Is insurance enough to protect settlement funds?

No. Insurance helps address covered vendor mistakes, but it does not by itself protect funds from vendor insolvency. Settlement funds should also be held in properly titled accounts outside the vendor’s operating account.

What happens if a vendor files bankruptcy?

If funds are commingled with vendor assets, the administrator may face delays proving ownership and recovering access. If funds are properly titled to a trust, QSF, or court-supervised fund, the administrator is in a stronger position, but operational transition may still be required.

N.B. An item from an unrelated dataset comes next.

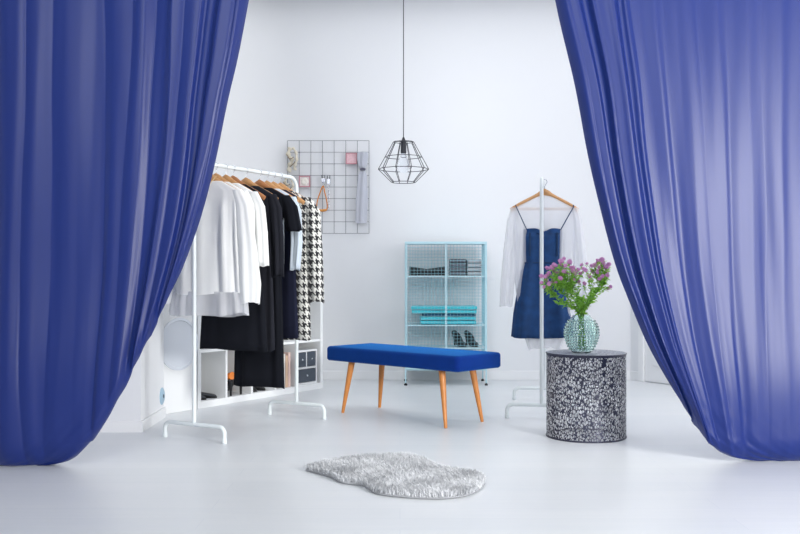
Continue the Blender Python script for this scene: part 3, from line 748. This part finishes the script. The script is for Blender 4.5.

What is true account segregation?

True account segregation means settlement funds are separated at the banking level, not just tracked separately in vendor software. The account title should identify the settlement trust, QSF, or court-supervised fund rather than the vendor’s corporate operating account.

How does FDIC pass-through coverage work?

FDIC pass-through coverage may apply when a fiduciary or third party holds funds at an FDIC-insured institution for underlying owners and the records identify each owner’s interest. For settlement accounts, claimant entitlement records and account titling are critical.

Should vendor fees be prepaid?

Large upfront fees should be avoided when possible. Milestone-based fees tied to setup, launch, distribution, exception handling, and final reporting reduce the risk of paying for work the vendor never completes.

What documents should administrators request?

Administrators should request insurance documentation, account-titling confirmation, FDIC pass-through coverage explanation, financial statements or CPA-reviewed financials, SOC 2 or comparable security documentation, and data portability terms.

What should I do if a vendor cannot document account titling?

Pause the engagement. A vendor that cannot explain where settlement funds are held, how accounts are titled, and how funds are separated from vendor assets is not ready to handle compliance-critical disbursements.